The documents as released so far offer no independent corroboration of any such incidents, nor do they detail what, if anything, US officials did with the woman's claims. There is no reference in the material provided to an investigation into the 'mysterious deaths' she described, and no follow-up interviews are included in the excerpts now in public view.
New UFO Files Stir Applause and Questions
Trump framed the UFO release as a kind of national crowdsourcing exercise. 'As for my promise to you, the Department of War has released the first tranche of the UFO/UAP files to the public for their review and study,' he said, presenting the move as an honour and a corrective to what he cast as decades of official reticence about aliens and unexplained aerial events.
Unusually, the president drew public backing from NASA's leadership for at least part of that approach. NASA administrator Jared Isaacman, responding on X, offered rare praise for Trump, saying, 'I applaud President Trump's whole-of-government effort to bring greater transparency to the American people on unidentified anomalous phenomena.'
I applaud President Trump’s whole-of-government effort to bring greater transparency to the American people on unidentified anomalous phenomena. At NASA, our job is to bring the brightest minds and most advanced scientific instruments to bear, follow the data, and share what we… https://t.co/F2H9sZgGEb
— NASA Administrator Jared Isaacman (@NASAAdmin) May 8, 2026
Isaacman then pivoted to the space agency's own stance. 'At NASA, our job is to bring the brightest minds and most advanced scientific instruments to bear, follow the data, and share what we learn. We will remain candid about what we know to be true, what we have yet to understand, and all that remains to be discovered,' he wrote, adding that exploration and the pursuit of knowledge are 'core to NASA's mission as we endeavor to unlock the secrets of the universe.'
That emphasis on evidence sits awkwardly beside a 1967 file built on an anonymous woman's fear and a chain of unverified assertions. Yet the document's inclusion in the Trump UFO release is revealing in itself. It shows how, for decades, US agencies quietly collected extraordinary testimony without ever publicly resolving it, leaving later generations to puzzle over half-told stories.

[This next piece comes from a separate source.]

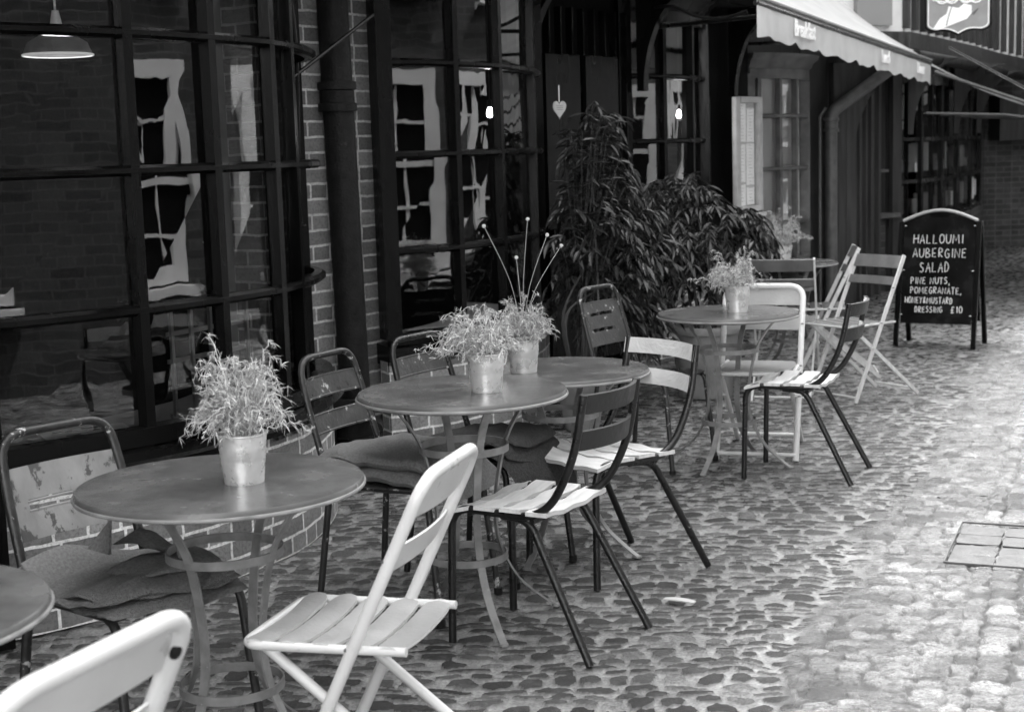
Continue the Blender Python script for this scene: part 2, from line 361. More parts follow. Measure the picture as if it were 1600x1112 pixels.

For believers, the Dallas memo will read like confirmation that witnesses who speak about UFOs risk more than ridicule. For sceptics, it looks more like a snapshot of a mid-century panic that officials dutifully recorded and then shelved. Until more of the underlying files are released — if they exist at all — the 1967 informant remains simply a voice in a dusty archive, convinced that somewhere out there, people who saw too much paid for it with their lives.